UK tabloid links PlayStation to killing - a gamer / parent's opinion


In the News of the World newspaper yesterday they ran a story about a teenager who committed murder, and the tabloid newspaper chose to point the finger squarely at the PS2 and Manhunt.

As a parent and a gamer I thought I'd take a moment to give my opinion on this and other similar stories from the US.

Although the emphasis in the story is obviously to blame the game and the console, I can't agree with their prognosis. As a parent I truly sympathise with all the people affected by this tragedy but you cannot blame the game. Why?

In the story itself it is made clear where the problem lies:

Every night [he] would retreat into his darkened bedroom at home in Rainham, Essex, and enter a grisly virtual world that revelled in sadism, ritual blood-letting and death. Just like millions of other youngsters.

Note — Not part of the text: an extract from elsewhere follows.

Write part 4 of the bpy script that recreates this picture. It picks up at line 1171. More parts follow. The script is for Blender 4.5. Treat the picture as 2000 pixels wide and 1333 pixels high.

One of baby-face Harling’s favourite games was the notorious Manhunt, where players SLASH and SLICE their victims with meat CLEAVERS, cheese WIRE and chainsaws.


Harling’s mother Lorraine is quoted as saying:

I knew he was playing the video games but we didn’t really know what went on in them; how brutal and graphic they were. For a long time I didn’t even realise games had age limits on them.
In the UK we not only have clear indications on games that they are rated 18 (just like movies which everyone knows are rated) but retailers like Game are great at saying 'no' to youngsters who try to buy a title beyond their age.

If you are a parent and you are buying an 18-rated title for someone who is too young you are not doing your job as a parent. Do not bow to 'peer pressure'. If all parents did the right thing, your child wouldn't be able to play that game or see that movie at a friend's house either.

If you are a parent and you let your children sit in front of their console, PC or TV for hours and you don't know what they are doing or what they are watching or who they are chatting with, you are not doing your job as a parent.

It transpires that no matter how 'baby-faced' this boy was, it was revealed in the murder trial that "Harling was ‘obsessed’ with pornography and serial killers".

A game, or a book/TV show/film/painting or any other media cannot, in my opinion, create a killer. It can help someone who doesn't know right from wrong or that has a deeper problem have an outlet but it can't turn a rational person into a killer.

Otherwise I would be a killer. And so would millions of other gamers. We'd all be running around killing and maiming each other. For that fact, millions of movie-goers and book-readers would be killers too.

But I was brought up better than that by my parents. I'd suggest that is where the problem lies and we all need to be more vigilant and knowledgeable about what are kids are doing when they are holed up in their rooms.

What is needed is not a finger-pointing exercise but an educational programme for parents so that they know how to deal with these issues and teach their kids the basics of what is good and what is bad in this world.